■ **Source excerpt**
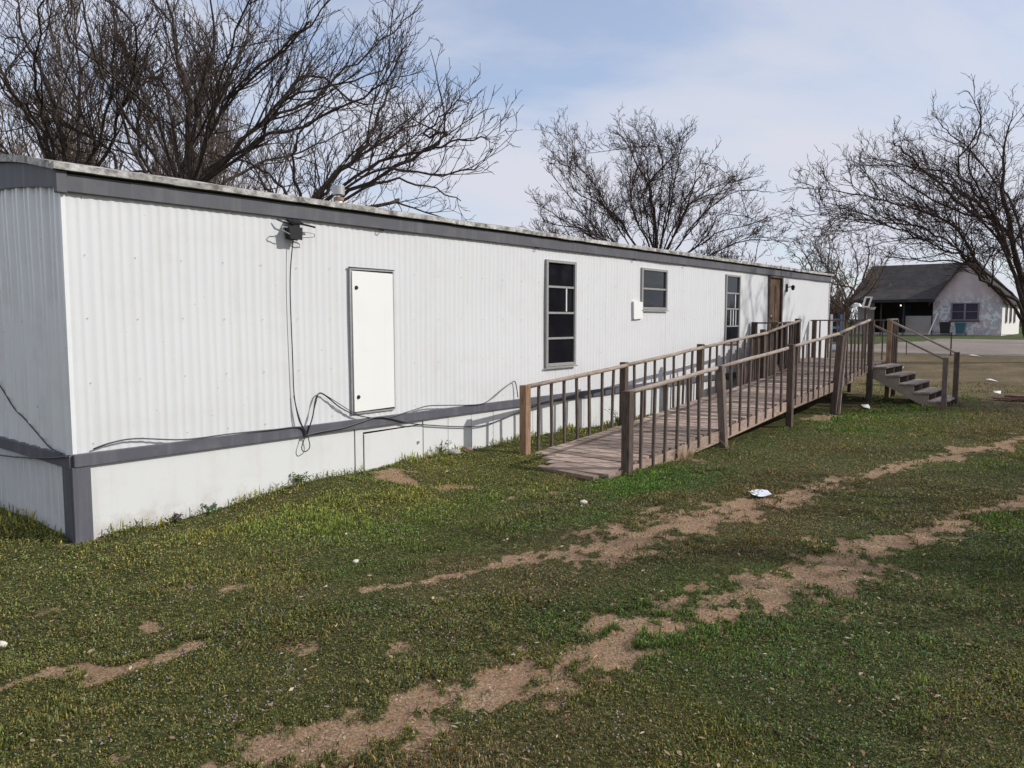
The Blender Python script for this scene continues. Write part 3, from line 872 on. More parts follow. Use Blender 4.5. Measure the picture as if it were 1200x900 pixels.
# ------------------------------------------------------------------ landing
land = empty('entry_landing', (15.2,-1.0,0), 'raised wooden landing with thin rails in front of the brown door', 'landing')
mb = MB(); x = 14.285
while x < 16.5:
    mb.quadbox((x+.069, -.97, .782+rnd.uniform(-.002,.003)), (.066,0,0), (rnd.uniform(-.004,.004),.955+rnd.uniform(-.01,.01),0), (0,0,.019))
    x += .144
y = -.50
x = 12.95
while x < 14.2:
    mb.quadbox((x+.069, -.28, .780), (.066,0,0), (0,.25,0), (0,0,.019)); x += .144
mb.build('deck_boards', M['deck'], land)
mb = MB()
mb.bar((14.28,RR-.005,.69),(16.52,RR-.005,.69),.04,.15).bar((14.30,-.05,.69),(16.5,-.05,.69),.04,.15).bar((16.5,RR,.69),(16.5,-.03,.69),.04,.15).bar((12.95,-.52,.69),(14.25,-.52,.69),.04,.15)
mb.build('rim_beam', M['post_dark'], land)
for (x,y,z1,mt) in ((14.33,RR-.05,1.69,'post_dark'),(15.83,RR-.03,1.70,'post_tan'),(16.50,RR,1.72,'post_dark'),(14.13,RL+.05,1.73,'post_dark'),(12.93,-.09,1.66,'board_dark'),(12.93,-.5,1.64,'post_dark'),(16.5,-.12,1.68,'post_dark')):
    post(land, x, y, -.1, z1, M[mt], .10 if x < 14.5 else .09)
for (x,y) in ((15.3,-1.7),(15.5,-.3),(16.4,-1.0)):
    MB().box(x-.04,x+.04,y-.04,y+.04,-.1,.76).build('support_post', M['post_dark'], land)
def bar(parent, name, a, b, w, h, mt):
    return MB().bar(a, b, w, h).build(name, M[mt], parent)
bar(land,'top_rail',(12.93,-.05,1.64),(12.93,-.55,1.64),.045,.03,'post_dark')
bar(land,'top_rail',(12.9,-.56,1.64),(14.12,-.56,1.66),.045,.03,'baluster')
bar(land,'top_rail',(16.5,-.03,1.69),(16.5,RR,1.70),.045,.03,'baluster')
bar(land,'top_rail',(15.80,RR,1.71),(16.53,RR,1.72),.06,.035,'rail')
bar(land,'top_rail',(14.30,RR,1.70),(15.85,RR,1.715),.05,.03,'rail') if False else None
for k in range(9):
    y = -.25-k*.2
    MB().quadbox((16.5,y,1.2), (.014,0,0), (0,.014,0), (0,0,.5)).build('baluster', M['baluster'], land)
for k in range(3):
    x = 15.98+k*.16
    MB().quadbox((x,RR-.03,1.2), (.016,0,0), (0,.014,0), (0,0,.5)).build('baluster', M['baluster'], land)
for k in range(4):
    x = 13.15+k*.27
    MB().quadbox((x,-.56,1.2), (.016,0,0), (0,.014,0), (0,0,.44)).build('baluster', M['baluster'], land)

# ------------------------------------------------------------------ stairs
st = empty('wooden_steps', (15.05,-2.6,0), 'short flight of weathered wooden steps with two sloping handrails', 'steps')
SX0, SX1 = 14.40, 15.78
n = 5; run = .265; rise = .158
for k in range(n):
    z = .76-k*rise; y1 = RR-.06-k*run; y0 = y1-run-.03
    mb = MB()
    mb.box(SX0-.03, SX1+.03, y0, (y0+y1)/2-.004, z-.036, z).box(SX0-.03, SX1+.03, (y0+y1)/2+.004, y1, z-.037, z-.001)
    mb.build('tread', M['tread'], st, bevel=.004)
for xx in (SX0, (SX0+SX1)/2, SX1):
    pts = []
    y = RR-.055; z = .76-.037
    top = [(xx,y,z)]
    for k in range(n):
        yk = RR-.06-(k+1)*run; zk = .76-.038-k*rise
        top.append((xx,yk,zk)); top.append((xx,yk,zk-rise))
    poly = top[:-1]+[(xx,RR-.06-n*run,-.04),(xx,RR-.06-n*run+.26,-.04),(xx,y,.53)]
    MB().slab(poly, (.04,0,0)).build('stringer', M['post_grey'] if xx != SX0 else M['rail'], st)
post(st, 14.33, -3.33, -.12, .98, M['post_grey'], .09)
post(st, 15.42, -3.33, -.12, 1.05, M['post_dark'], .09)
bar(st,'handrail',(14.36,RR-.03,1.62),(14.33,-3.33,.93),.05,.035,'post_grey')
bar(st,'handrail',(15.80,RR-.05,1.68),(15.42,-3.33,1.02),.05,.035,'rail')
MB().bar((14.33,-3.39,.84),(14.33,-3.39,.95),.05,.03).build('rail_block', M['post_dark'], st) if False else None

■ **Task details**
Your task is to reproduce all of the material exactly. The pictures stay out.

■ **Full solution**
The Blender Python script for this scene continues. Write part 3, from line 872 on. More parts follow. Use Blender 4.5. Measure the picture as if it were 1200x900 pixels.
# ------------------------------------------------------------------ landing
land = empty('entry_landing', (15.2,-1.0,0), 'raised wooden landing with thin rails in front of the brown door', 'landing')
mb = MB(); x = 14.285
while x < 16.5:
    mb.quadbox((x+.069, -.97, .782+rnd.uniform(-.002,.003)), (.066,0,0), (rnd.uniform(-.004,.004),.955+rnd.uniform(-.01,.01),0), (0,0,.019))
    x += .144
y = -.50
x = 12.95
while x < 14.2:
    mb.quadbox((x+.069, -.28, .780), (.066,0,0), (0,.25,0), (0,0,.019)); x += .144
mb.build('deck_boards', M['deck'], land)
mb = MB()
mb.bar((14.28,RR-.005,.69),(16.52,RR-.005,.69),.04,.15).bar((14.30,-.05,.69),(16.5,-.05,.69),.04,.15).bar((16.5,RR,.69),(16.5,-.03,.69),.04,.15).bar((12.95,-.52,.69),(14.25,-.52,.69),.04,.15)
mb.build('rim_beam', M['post_dark'], land)
for (x,y,z1,mt) in ((14.33,RR-.05,1.69,'post_dark'),(15.83,RR-.03,1.70,'post_tan'),(16.50,RR,1.72,'post_dark'),(14.13,RL+.05,1.73,'post_dark'),(12.93,-.09,1.66,'board_dark'),(12.93,-.5,1.64,'post_dark'),(16.5,-.12,1.68,'post_dark')):
    post(land, x, y, -.1, z1, M[mt], .10 if x < 14.5 else .09)
for (x,y) in ((15.3,-1.7),(15.5,-.3),(16.4,-1.0)):
    MB().box(x-.04,x+.04,y-.04,y+.04,-.1,.76).build('support_post', M['post_dark'], land)
def bar(parent, name, a, b, w, h, mt):
    return MB().bar(a, b, w, h).build(name, M[mt], parent)
bar(land,'top_rail',(12.93,-.05,1.64),(12.93,-.55,1.64),.045,.03,'post_dark')
bar(land,'top_rail',(12.9,-.56,1.64),(14.12,-.56,1.66),.045,.03,'baluster')
bar(land,'top_rail',(16.5,-.03,1.69),(16.5,RR,1.70),.045,.03,'baluster')
bar(land,'top_rail',(15.80,RR,1.71),(16.53,RR,1.72),.06,.035,'rail')
bar(land,'top_rail',(14.30,RR,1.70),(15.85,RR,1.715),.05,.03,'rail') if False else None
for k in range(9):
    y = -.25-k*.2
    MB().quadbox((16.5,y,1.2), (.014,0,0), (0,.014,0), (0,0,.5)).build('baluster', M['baluster'], land)
for k in range(3):
    x = 15.98+k*.16
    MB().quadbox((x,RR-.03,1.2), (.016,0,0), (0,.014,0), (0,0,.5)).build('baluster', M['baluster'], land)
for k in range(4):
    x = 13.15+k*.27
    MB().quadbox((x,-.56,1.2), (.016,0,0), (0,.014,0), (0,0,.44)).build('baluster', M['baluster'], land)

# ------------------------------------------------------------------ stairs
st = empty('wooden_steps', (15.05,-2.6,0), 'short flight of weathered wooden steps with two sloping handrails', 'steps')
SX0, SX1 = 14.40, 15.78
n = 5; run = .265; rise = .158
for k in range(n):
    z = .76-k*rise; y1 = RR-.06-k*run; y0 = y1-run-.03
    mb = MB()
    mb.box(SX0-.03, SX1+.03, y0, (y0+y1)/2-.004, z-.036, z).box(SX0-.03, SX1+.03, (y0+y1)/2+.004, y1, z-.037, z-.001)
    mb.build('tread', M['tread'], st, bevel=.004)
for xx in (SX0, (SX0+SX1)/2, SX1):
    pts = []
    y = RR-.055; z = .76-.037
    top = [(xx,y,z)]
    for k in range(n):
        yk = RR-.06-(k+1)*run; zk = .76-.038-k*rise
        top.append((xx,yk,zk)); top.append((xx,yk,zk-rise))
    poly = top[:-1]+[(xx,RR-.06-n*run,-.04),(xx,RR-.06-n*run+.26,-.04),(xx,y,.53)]
    MB().slab(poly, (.04,0,0)).build('stringer', M['post_grey'] if xx != SX0 else M['rail'], st)
post(st, 14.33, -3.33, -.12, .98, M['post_grey'], .09)
post(st, 15.42, -3.33, -.12, 1.05, M['post_dark'], .09)
bar(st,'handrail',(14.36,RR-.03,1.62),(14.33,-3.33,.93),.05,.035,'post_grey')
bar(st,'handrail',(15.80,RR-.05,1.68),(15.42,-3.33,1.02),.05,.035,'rail')
MB().bar((14.33,-3.39,.84),(14.33,-3.39,.95),.05,.03).build('rail_block', M['post_dark'], st) if False else None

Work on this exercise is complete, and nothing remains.